The worrying thing (and it worried me even more in the light of your recent objections) is not that this analysis lacks power, but rather that the "flesh-eating microbe" of reductionism might devour even the computational structures putatively derivable from simpler number relations and hence nullify comp. My own intuition (still under review I admit) is that in an important sense realism about these structures depends ultimately on their generalised epistemic consequences. Is 17 prime independent of anyone's knowing it? My response to this oft-posed question is that if such putatively significant truths do not actually entail somebody's knowing them, their possible consequence may be moot. Certainly any mathematics devoid of such epistemic consequence could play no role in comp.

There are no primes in the real numbers - and analog computers existed before 
digital ones.

Arithmetic is postulated in the first instance as an ontology whose truth is entirely "independent of us" but then the (truly surprising) discovery is elucidated that such truths turn out directly to entail our knowing them!

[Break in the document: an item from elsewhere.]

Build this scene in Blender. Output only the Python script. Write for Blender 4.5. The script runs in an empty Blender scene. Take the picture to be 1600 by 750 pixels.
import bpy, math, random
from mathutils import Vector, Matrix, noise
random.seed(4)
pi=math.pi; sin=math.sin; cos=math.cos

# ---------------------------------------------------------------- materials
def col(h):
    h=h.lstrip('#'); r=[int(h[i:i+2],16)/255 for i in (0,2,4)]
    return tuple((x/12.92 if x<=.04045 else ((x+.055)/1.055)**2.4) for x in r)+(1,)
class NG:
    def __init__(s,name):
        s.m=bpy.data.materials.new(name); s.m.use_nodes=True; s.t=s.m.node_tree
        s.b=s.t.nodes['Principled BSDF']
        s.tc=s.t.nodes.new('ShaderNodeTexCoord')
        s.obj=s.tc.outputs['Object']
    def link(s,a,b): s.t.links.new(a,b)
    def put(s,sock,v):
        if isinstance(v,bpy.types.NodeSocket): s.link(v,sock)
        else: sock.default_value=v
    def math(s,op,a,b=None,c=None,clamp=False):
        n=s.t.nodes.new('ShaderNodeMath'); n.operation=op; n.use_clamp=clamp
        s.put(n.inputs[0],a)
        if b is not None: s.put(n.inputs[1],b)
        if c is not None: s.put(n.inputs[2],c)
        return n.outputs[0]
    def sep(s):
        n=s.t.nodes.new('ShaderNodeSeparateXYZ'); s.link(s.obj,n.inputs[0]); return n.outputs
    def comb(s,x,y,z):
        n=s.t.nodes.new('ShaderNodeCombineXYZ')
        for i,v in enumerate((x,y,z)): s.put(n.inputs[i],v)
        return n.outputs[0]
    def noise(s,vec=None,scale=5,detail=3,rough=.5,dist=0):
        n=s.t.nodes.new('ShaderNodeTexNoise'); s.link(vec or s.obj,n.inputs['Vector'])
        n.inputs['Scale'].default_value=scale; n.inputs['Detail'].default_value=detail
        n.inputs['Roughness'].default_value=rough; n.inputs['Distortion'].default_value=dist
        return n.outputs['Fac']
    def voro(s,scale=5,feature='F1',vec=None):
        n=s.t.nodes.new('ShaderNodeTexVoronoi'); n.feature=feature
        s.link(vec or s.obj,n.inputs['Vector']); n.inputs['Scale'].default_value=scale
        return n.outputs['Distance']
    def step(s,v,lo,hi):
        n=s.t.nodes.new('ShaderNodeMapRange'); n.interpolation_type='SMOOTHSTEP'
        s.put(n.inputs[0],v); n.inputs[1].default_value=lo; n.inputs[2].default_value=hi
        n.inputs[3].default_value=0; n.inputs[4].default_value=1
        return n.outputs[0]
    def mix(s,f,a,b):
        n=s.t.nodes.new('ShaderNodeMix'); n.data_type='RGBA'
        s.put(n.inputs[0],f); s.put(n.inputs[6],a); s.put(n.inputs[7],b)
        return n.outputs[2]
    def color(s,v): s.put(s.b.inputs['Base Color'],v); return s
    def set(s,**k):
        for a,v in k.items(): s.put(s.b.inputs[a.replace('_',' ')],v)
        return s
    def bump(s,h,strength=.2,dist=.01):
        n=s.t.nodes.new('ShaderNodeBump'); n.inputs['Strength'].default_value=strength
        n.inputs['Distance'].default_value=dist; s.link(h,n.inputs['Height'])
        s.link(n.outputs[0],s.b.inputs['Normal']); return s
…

I think it has been implicitly assumed that we know them. One of my problems with Bruno's argument is that it appears to me that his idealized model of knowledge, []p & p, implies that every provable proposition is known.

If this is indeed the case it would surely settle the matter of the "platonic" existence of mathematics in the most astonishing (but satisfactory) manner.

It's not lost on me, by the way, that my "strict" account of physicalism could still lay claim, prima facie, to an analogous a posteriori epistemic justification in terms of a conscious knower. It's just that - on the assumption of *strict* material reductionism - the further supervention of computation on physical tokens could play no role in the explanation.